City Guide to Edinburgh, Scotland

City Guide to Edinburgh, Scotland

A Wild Growling Happiness, Traverse Theatre, Review


By Justine Blundell - Posted on 06 February 2013

4
Show Details
Venue: 
Traverse Theatre
Company: 
Nuku Theatre/Estonia, 60'
Production: 
Created by performers from the Estonian State Puppet and Youth Theatre.
Performers: 
No Details available
Running time: 
60mins

A Wild Growling Happiness, created by performers from the Estonian State Puppet and Youth Theatre and performing as part of this year's Manipulate Festival, is a short piece of joyful abandonment. Described as ‘a story for every person with a young heart’, this strange and unusual performance had a child-like innocence that belied some of the more serious themes it explored. 

Two screens hanging above the stage displayed a message that began, ‘Aha! You made it. You are here! Well, here we go then...’ – stage right the script was in Estonian, stage left in English. From somewhere in the dark came a loud and powerful drumbeat and the written messages began to tell a story of envious gods and people who acted ‘all grown up’. Accompanied by an unseen typist and two funky-looking percussionists, four young women dressed all in black gave us an hour-long performance that paraded a playful sense of fun. 

There was a lot of pretend play involving shoes, puppets that were expertly crafted out of sheets as part of the action and a lot of genuinely brilliant humour (at least two of the women could be successful stand-up comedians – perhaps they are?). The similarities between the naïve cruelty of children and the capricious shallowness of those adults seduced by designer labels and anorexic celebrities, were cleverly and hilariously portrayed. There was also a repetitive, rambling monologue spoken while pathetically trying to escape from under a sheet, which had a lot of the audience convulsed with laughter.

About half way through, the performers switched their spoken language from Estonian to English, and the screen messages changed their function from translating and storytelling, and became more questioning and interactive. This leant a further dimension to a performance already bursting with creativity and layers of meaning. 

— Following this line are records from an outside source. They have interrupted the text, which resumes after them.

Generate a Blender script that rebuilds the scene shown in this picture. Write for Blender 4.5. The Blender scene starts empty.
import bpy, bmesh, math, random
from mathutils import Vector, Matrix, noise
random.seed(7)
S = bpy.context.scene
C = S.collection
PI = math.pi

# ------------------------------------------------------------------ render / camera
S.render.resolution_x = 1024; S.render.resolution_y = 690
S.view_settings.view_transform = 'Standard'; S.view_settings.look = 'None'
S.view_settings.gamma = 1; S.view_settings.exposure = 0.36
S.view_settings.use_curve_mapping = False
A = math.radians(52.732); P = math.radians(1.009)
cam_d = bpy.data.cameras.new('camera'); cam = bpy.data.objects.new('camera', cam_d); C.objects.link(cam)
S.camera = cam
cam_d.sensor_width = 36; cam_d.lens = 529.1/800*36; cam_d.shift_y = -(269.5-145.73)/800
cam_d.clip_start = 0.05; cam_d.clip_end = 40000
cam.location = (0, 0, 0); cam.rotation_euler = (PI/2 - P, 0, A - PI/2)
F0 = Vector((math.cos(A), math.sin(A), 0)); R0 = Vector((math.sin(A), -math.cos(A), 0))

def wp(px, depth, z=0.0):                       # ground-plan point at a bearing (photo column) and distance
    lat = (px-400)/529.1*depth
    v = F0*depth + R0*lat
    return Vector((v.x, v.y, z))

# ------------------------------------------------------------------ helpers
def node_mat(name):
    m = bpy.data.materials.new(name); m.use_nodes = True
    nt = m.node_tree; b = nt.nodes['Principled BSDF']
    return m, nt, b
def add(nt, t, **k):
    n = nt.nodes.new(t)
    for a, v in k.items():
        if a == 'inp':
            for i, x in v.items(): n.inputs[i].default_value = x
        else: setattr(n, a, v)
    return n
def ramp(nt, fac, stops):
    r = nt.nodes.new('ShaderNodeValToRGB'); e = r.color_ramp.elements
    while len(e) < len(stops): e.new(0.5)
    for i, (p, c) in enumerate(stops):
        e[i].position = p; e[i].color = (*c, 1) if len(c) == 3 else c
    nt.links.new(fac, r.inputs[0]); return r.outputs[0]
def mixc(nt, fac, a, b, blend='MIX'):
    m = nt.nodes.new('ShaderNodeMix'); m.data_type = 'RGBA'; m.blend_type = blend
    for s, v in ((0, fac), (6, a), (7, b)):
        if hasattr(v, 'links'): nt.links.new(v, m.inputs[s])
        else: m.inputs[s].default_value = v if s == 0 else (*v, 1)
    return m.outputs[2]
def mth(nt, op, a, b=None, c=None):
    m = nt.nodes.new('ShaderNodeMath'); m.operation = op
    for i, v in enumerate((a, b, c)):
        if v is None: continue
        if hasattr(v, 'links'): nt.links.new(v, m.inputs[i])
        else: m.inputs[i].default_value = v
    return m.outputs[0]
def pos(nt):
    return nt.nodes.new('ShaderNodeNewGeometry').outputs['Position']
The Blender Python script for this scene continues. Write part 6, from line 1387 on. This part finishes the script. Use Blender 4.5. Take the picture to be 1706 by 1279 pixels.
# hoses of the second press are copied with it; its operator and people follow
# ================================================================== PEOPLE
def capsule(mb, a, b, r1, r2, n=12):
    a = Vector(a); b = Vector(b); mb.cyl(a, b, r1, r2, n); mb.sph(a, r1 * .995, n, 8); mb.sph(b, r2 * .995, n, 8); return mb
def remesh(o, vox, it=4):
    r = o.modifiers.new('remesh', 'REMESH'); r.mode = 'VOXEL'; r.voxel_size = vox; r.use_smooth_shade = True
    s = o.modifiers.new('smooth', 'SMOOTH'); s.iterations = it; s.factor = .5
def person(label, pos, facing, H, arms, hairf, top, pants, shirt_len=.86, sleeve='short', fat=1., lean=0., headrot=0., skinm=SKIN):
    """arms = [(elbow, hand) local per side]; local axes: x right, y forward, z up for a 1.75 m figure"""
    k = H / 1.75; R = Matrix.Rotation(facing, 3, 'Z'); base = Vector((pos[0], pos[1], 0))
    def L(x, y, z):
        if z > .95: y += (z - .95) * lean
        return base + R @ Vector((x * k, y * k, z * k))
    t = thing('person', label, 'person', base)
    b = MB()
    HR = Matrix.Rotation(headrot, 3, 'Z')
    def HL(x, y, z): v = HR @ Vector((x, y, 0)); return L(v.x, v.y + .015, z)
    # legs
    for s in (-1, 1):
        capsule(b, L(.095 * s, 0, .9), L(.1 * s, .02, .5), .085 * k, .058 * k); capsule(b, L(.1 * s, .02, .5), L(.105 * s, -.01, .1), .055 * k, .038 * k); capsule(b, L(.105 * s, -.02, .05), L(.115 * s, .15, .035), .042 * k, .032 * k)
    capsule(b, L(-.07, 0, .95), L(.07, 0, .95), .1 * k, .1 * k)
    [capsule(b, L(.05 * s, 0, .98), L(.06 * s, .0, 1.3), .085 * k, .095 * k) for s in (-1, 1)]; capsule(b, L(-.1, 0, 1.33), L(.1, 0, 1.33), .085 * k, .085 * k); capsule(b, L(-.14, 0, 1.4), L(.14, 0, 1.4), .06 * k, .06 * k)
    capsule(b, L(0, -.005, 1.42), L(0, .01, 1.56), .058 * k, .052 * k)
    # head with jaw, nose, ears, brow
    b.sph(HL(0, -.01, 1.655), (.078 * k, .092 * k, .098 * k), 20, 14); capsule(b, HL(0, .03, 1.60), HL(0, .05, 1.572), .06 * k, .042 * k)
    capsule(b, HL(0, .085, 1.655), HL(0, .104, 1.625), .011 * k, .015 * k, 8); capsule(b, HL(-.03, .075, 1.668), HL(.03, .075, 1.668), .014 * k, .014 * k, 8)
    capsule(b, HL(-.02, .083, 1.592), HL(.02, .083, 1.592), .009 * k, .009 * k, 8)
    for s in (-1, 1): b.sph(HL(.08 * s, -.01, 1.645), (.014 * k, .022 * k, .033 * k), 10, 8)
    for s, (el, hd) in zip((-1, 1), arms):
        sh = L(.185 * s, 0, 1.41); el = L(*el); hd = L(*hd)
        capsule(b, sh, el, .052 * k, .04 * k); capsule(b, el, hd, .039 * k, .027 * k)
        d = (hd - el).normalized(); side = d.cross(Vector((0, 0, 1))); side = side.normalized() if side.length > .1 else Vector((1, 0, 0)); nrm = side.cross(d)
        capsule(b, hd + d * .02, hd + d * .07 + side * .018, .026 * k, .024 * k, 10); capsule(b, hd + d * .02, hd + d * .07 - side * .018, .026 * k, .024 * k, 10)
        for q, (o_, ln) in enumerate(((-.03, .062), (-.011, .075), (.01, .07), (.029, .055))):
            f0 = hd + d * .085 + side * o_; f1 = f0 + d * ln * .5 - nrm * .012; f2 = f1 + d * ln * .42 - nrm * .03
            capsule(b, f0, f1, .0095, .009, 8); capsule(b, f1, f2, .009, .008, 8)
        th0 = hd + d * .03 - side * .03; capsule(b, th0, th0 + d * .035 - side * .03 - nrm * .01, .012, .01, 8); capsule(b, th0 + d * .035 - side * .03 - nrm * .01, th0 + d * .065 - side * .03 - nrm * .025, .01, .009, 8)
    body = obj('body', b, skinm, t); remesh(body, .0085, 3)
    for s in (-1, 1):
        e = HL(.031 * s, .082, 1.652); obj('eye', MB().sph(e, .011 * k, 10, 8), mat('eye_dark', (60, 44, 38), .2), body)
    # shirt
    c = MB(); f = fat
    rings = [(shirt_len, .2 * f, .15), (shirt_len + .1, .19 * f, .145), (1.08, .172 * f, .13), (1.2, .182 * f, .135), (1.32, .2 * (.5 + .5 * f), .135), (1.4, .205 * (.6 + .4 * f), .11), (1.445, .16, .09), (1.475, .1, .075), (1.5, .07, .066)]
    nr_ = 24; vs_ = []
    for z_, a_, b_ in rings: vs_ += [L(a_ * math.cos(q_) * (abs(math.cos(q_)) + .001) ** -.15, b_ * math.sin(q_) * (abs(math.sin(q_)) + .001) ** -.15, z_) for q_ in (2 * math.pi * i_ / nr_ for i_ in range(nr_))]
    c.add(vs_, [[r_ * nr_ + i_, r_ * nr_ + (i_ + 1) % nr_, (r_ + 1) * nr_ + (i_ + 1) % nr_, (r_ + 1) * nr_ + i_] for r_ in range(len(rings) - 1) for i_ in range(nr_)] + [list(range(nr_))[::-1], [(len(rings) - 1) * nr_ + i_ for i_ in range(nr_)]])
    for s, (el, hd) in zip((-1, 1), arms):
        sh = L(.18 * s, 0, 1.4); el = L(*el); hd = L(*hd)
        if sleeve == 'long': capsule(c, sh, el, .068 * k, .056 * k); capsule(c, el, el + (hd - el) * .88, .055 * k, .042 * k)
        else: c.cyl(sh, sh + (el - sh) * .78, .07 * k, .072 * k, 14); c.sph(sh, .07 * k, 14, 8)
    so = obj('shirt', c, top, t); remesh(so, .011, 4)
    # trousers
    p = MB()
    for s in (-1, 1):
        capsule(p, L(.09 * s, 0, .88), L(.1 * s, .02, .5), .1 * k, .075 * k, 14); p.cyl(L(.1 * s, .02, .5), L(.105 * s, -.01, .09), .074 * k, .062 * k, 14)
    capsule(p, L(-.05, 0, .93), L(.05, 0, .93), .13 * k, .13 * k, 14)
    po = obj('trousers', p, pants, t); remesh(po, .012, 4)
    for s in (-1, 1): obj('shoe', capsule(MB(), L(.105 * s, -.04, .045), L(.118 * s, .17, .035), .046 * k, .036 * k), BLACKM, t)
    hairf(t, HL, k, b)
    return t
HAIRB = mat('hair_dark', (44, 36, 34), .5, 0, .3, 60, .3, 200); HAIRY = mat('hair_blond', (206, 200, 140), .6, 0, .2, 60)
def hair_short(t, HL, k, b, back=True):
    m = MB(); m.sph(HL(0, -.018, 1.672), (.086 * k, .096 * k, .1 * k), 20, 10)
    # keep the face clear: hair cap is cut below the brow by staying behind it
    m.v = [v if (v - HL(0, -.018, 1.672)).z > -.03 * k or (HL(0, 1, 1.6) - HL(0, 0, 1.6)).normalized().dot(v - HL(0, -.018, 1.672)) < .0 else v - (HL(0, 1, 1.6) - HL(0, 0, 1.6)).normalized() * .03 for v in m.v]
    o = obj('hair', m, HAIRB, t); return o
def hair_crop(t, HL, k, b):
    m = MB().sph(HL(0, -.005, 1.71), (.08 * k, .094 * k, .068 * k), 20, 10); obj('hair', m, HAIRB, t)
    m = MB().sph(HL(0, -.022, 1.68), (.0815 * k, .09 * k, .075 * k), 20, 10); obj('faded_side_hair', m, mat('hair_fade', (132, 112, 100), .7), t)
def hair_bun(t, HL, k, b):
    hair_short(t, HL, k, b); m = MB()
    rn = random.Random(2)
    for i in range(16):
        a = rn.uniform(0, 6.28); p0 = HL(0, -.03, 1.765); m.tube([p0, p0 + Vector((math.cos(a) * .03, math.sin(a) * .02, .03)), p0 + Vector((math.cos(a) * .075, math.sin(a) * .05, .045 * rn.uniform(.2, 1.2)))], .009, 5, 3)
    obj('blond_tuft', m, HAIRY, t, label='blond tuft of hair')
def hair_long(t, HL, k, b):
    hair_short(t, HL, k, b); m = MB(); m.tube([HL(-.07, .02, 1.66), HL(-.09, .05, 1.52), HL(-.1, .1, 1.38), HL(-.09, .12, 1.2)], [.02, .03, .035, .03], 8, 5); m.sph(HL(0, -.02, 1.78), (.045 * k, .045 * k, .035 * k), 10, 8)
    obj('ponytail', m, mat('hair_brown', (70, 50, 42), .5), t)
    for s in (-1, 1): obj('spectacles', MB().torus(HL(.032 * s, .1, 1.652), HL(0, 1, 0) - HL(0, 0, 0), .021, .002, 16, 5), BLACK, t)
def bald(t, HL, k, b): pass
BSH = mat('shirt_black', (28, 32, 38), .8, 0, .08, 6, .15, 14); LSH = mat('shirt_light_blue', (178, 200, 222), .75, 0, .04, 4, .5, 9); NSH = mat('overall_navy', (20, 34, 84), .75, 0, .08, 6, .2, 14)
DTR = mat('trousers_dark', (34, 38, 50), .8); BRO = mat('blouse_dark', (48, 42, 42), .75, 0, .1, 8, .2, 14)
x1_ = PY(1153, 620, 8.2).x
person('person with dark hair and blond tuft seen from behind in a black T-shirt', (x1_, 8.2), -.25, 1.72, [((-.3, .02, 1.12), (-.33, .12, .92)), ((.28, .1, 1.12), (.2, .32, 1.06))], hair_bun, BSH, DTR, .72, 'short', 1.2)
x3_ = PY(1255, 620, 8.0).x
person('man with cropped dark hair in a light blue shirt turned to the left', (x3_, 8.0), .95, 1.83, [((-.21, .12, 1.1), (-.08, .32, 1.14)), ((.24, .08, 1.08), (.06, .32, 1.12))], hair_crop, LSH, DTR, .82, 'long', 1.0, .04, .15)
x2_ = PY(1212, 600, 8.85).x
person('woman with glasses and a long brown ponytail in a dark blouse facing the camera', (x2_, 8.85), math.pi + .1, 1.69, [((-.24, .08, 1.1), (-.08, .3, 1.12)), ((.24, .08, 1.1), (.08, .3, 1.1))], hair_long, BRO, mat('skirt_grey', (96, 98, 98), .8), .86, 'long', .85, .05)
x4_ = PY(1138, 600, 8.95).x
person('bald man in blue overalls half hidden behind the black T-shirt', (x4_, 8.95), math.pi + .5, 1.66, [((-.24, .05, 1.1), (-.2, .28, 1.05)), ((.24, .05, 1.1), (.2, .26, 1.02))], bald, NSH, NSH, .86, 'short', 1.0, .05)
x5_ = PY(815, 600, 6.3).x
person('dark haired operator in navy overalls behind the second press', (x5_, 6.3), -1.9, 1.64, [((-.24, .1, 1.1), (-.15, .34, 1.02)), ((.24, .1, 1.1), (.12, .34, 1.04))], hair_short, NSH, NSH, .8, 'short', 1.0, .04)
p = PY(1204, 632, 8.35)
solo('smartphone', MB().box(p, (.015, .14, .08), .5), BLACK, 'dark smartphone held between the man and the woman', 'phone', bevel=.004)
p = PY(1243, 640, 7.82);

Amid the often non-sequential active mayhem, the text intermittently provided seemingly unrelated philosophical comments on topics such as the nature and purpose of dreams, the blurred boundaries between waking and sleeping and even offered possible suggestions as to the meaning and purpose of human life. 

Bizarre in a thoroughly entertaining way, it may have you laughing without really knowing or understanding quite how or why. If this sort of thing takes your fancy then, in their words, ‘pinch your seat and be ready… and keep your eyes open…’!